==== RECORDS FOR THE EXERCISE ====

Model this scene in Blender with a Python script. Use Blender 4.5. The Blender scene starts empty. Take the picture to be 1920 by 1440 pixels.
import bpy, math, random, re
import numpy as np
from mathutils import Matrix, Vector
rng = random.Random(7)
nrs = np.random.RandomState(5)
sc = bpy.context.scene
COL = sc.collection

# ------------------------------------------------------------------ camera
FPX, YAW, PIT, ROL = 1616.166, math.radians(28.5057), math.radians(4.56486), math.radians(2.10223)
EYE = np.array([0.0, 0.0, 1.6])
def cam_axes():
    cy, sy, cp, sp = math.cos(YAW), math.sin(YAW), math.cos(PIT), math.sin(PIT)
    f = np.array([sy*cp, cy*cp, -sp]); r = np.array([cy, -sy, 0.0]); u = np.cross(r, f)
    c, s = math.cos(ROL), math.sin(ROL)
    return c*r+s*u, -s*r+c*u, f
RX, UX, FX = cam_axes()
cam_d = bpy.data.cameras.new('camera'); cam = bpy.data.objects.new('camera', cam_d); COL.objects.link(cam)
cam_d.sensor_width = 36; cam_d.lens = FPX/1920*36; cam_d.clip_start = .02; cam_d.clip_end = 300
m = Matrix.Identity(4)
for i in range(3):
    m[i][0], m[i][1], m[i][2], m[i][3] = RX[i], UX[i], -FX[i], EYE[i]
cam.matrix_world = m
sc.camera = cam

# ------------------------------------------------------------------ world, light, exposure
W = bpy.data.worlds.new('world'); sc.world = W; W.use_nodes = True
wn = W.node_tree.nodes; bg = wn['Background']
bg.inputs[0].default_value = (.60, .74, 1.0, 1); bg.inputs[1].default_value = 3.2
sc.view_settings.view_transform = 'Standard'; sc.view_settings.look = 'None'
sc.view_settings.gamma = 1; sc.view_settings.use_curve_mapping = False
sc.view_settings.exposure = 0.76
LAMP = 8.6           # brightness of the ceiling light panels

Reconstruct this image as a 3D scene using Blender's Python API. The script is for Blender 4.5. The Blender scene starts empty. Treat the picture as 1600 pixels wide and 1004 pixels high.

====

* _YOUR GOAL_
Every line of the records above needs to be given again exactly.

* _SOLUTION_
Model this scene in Blender with a Python script. Use Blender 4.5. The Blender scene starts empty. Take the picture to be 1920 by 1440 pixels.
import bpy, math, random, re
import numpy as np
from mathutils import Matrix, Vector
rng = random.Random(7)
nrs = np.random.RandomState(5)
sc = bpy.context.scene
COL = sc.collection

# ------------------------------------------------------------------ camera
FPX, YAW, PIT, ROL = 1616.166, math.radians(28.5057), math.radians(4.56486), math.radians(2.10223)
EYE = np.array([0.0, 0.0, 1.6])
def cam_axes():
    cy, sy, cp, sp = math.cos(YAW), math.sin(YAW), math.cos(PIT), math.sin(PIT)
    f = np.array([sy*cp, cy*cp, -sp]); r = np.array([cy, -sy, 0.0]); u = np.cross(r, f)
    c, s = math.cos(ROL), math.sin(ROL)
    return c*r+s*u, -s*r+c*u, f
RX, UX, FX = cam_axes()
cam_d = bpy.data.cameras.new('camera'); cam = bpy.data.objects.new('camera', cam_d); COL.objects.link(cam)
cam_d.sensor_width = 36; cam_d.lens = FPX/1920*36; cam_d.clip_start = .02; cam_d.clip_end = 300
m = Matrix.Identity(4)
for i in range(3):
    m[i][0], m[i][1], m[i][2], m[i][3] = RX[i], UX[i], -FX[i], EYE[i]
cam.matrix_world = m
sc.camera = cam

# ------------------------------------------------------------------ world, light, exposure
W = bpy.data.worlds.new('world'); sc.world = W; W.use_nodes = True
wn = W.node_tree.nodes; bg = wn['Background']
bg.inputs[0].default_value = (.60, .74, 1.0, 1); bg.inputs[1].default_value = 3.2
sc.view_settings.view_transform = 'Standard'; sc.view_settings.look = 'None'
sc.view_settings.gamma = 1; sc.view_settings.use_curve_mapping = False
sc.view_settings.exposure = 0.76
LAMP = 8.6           # brightness of the ceiling light panels

Reconstruct this image as a 3D scene using Blender's Python API. The script is for Blender 4.5. The Blender scene starts empty. Treat the picture as 1600 pixels wide and 1004 pixels high.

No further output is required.